E che dire di Paolo Liguori che si sarà recato nello sgabuzzino di Controcampo con il fusibile bruciato a furia di suonare il clacson per il nuovo primato della Roma? Che dire delle certezze di Mr. Tgcom? Parla ancora di verità non smentibili citando le schede svizzere!! Mentre in aula a Napoli si sta verificando che la teoria delle schede svizzere distribuite agli arbitri (?) è solo presumibile, mentre in aula a Napoli sta emergendo il fatto che le attribuzioni delle schede sono basate sul cut & paste di Auricchio & C. con numeri che non si possono nemmeno giocare al Lotto. Liguori parla di verità inoppugnabili?? E lo fa solo dopo che a Moggi è stata buttata la cornetta in faccia? Parla ancora di giustizia sportiva? Quella non è né giustizia né sport, quello è un aborto giuridico! Parla di dimenticare, che è meglio per la Juventus e per i tifosi della Juventus, altrimenti ci affonderemo, dentro questa storia. Non si preoccupi il sig. Liguori, a fondo ci andiamo, ma a modo nostro. Pensi piuttosto ai suoi di dejà-vu, e non mi stupirei se, anche lui, non potendo giocare a pallone sulla spiaggia di Ostia, pretendeva paletta e secchiello sbattendo i piedi!

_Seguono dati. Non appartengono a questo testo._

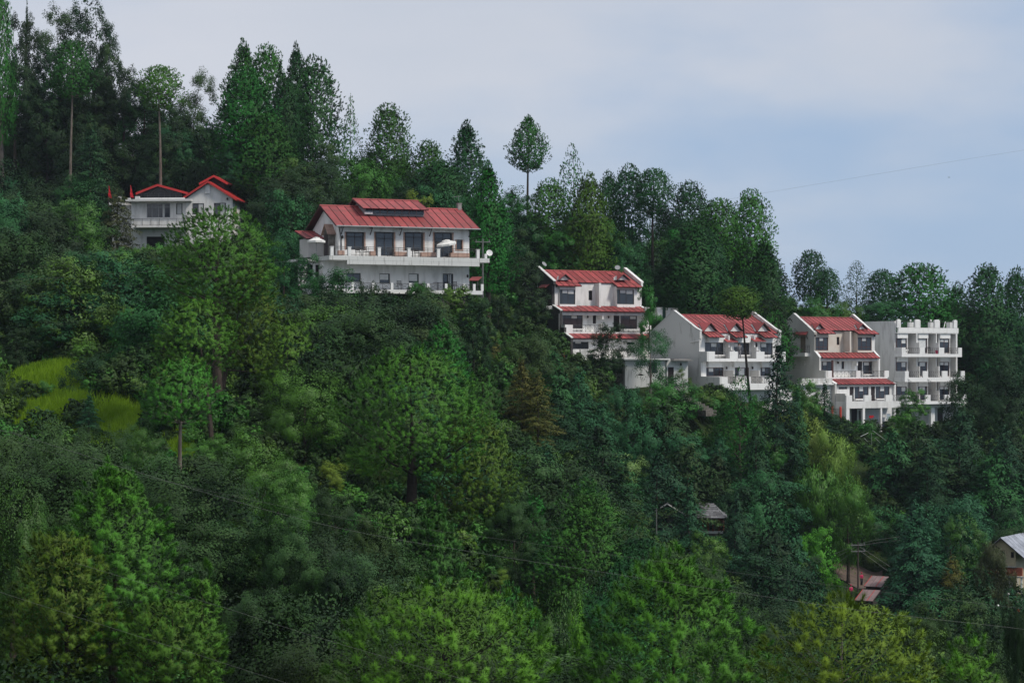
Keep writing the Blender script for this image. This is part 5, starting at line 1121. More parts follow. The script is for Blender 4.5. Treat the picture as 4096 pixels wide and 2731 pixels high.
def yellow_house():
    h = House('yellow_cottage', 'ochre house with grey tin roof and red brick band, cut by the right edge', 'house', 3954, 2240, 205, -30)
    X, Z = h.x, h.z; w = 3.5; zt = Z(2200); zp = Z(2150, 1.6); zb = Z(2262, 1); xc = X(4008)
    x1 = 2*xc
    qs = [(X(3993), X(4014), Z(2212, 1), Z(2188, 1)), (X(4043), X(4056), Z(2230, 2), Z(2206, 2))]
    MB().wall(0, x1, zb, zt, 0, 0.2, qs).build('gable_wall', 'yellow_plaster', h.root); MB().prism_y([(0, zt + 0.001), (x1, zt + 0.001), (xc, zp - 0.05)], 0, 0.2).build('gable_top', 'yellow_plaster', h.root)
    for q in qs: window(h, *q, 0, 1, None, 'pole_wood', t=0.05, glass='dark_glass')
    part(h, 'left_wall', 'yellow_plaster', (0.002, 0.2, 0.201, 8, zb - 4, zt)); part(h, 'right_wall', 'yellow_plaster', (x1 - 0.2, x1 - 0.002, 0.201, 8, zb - 4, zt))
    for (xa, za, n) in ((-0.4, zt - 0.25, 6), (x1 + 1.0, zt - 0.62, 9)):
        ro = MB().prism_y([(xa, za - 0.08), (xc, zp - 0.08), (xc, zp), (xa, za)], -0.4, 8.4).build('roof', 'roof_underside', h.root)
        for k in range(9):
            ya, yb_ = -0.42 + 8.8*k/9, -0.42 + 8.8*(k + 0.94)/9
            s = MB(); s.v += [(xa, ya, za + 0.01), (xc, ya, zp + 0.01), (xc, yb_, zp + 0.01), (xa, yb_, za + 0.01), (xa, ya, za + 0.05), (xc, ya, zp + 0.05), (xc, yb_, zp + 0.05), (xa, yb_, za + 0.05)]
            s.f += [(0,1,2,3), (7,6,5,4), (0,4,5,1), (1,5,6,2), (2,6,7,3), (3,7,4,0)]; s.build('tin_sheet', 'tin_roof', ro)
    part(h, 'string_course', 'slab', (-0.1, x1 + 0.1, -0.15, -0.002, zb - 0.1, zb + 0.02)); part(h, 'brick_band', 'brick_red', (0, x1 + 0.6, 0.02, 0.2, zb - 0.85, zb - 0.102)); part(h, 'lower_wall', 'grey_plaster', (0, x1, 0.6, 0.8, zb - 4, zb - 0.852))
    part(h, 'verandah_post', 'white_paint', (X(4086) - 0.06, X(4086) + 0.06, -0.1, 0.02, zb - 4.0, zb - 0.852)); part(h, 'verandah_beam', 'grey_metal', (1.6, x1 + 0.8, -0.2, 0.018, zb - 1.0, zb - 0.9))
yellow_house()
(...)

Lascio per ultimo Giacomo "Ciccio" Valenti, un altro che fa il patchwork, il puzzle dei filmati, colui che, in un lontano medioevo da inquisizione, sarebbe stato considerato il giullare di corte. Anche lui non si tira indietro e dice la sua: "E' difficile far ridere più della telefonata di Moggi". Non si butti giù, Ciccio, ci riesce, ci riesce, anche senza parlare e senza commentare. E se pensa di aver "fatto strada" passando dagli sbeffeggiamenti al Parà Ponzi su "Radio One-o-One" agli sbeffeggiamenti dei tifosi sugli spalti, ci ripensi, prima almeno si sentiva solo la voce, ora siamo anche costretti, ma anche no, ad incrociare lo sguardo.

Vorrei concludere con una riflessione sulle parole troncate di Luciano Moggi. La voce era chiaramente pesante, affaticata, il dubbio è che Moggi si stia fisicamente stancando, così come ci stiamo stancando noi di assistere a continui processi mediatici, a ricostruzioni televisive, anch'esse affrettate ed interrotte da un budino o un pannolino, da una paletta e da un secchiello, quando invece c'è un processo da ascoltare e seguire attentamente ormai da un anno, ed è giusto dal suo inizio che il processo di Napoli viene ignorato dai media che "contano". Solo ora, solo da due settimane, da quando le fastidiose NUOVE intercettazioni sono state diffuse, è ripreso il tam tam di Mediaset e Rai, solo ora giornalisti, commentatori, tuttologi, giullari, nani, pagliacci e ballerine scrivono e parlano. Perché? La domanda è semplice, la risposta la immagino articolata, capziosa e forcaiola, tesa e pensata per non imbattersi nel tormentone di Emilio Fede: "Che figura di merda".

Stiamo tutti attenti, crocifiggere gli uomini è molto facile, quasi più facile che chiedere scusa a posteriori, quando i telefoni non suonano più o quando si è costretti a parlare di rispetto per aver ucciso un'anima, la dignità di uomo o l'uomo stesso.